Estoy tomando algo con mi pareja en una terraza de Valladolid. Hemos pedido una caña y un zumo de melocotón. Adivinad quién ha pedido la caña y a quién se la han puesto. Pequeñas diferencias. pic.twitter.com/Ms1cko3gm7
— Laura Álvarez (@LauraAlvarezz98) June 23, 2020
Responsabilidad corporativa
Lo mismo podemos decir de las empresas. Esta claro que tienen la obligación moral de evitar el racismo en sus campañas, pero la avalancha de adhesiones a Black Lives Matter suena muchas veces a mecanismo compensatorio para lavar actitudes racistas del pasado, que no están dispuestos a reconocer. Nutrexpa renuncia a la expresión "negrito" en la canción del Cola Cao pero en fecha tan reciente como 1998 invirtió mucho dinero en un anuncio para actualizarla donde la cantaban Rivaldo, Denilson y Roberto Carlos. L'Oréal anuncia que no incluirá la palabra “blanqueamiento” en sus productos, pero sigue negando la evidencia de que en 2008 blanqueaba la piel de Beyoncé en sus campañas para crear a las mujeres negras la falsa sensación de que debían tener la piel clara para resultar atractivas.

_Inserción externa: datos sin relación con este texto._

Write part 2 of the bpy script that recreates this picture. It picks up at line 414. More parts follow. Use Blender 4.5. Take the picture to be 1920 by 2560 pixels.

¿Conclusión de la polémica? Se puede estar en de acuerdo con revisar las actitudes racistas de personas y empresas y al mismo tiempo rechazar el postureo de las turbas linchadoras digitales, casi siempre blancas universitarias. Tampoco viene mal recordar que las estrellas negras siempre han sido capaces de dar respuestas potentes y articuladas al racismo cultural. Basta pensar en la tradición que representan James Brown, Fela Kuti, Miles Davis, Public Enemy, Spike Lee, Chimamanda Gnozi Adichie y Dave Chapelle, por citar unos pocos. En el caso español, cabe mencionar “Humor negro”, donde el rapero Frank T responde con contundencia al humor racista que ha sufrido en carne propia. Si dedican unos minutos a escucharla, rebrotarán en sus cabezas algunos de los chistes con los que muchos crecimos y que, por fortuna, han ido cayendo en desuso. El caso es que el racismo sigue siendo un problema social demasiado importante para dejarlo en manos de los devotos -o pajilleros- de la indignación digital.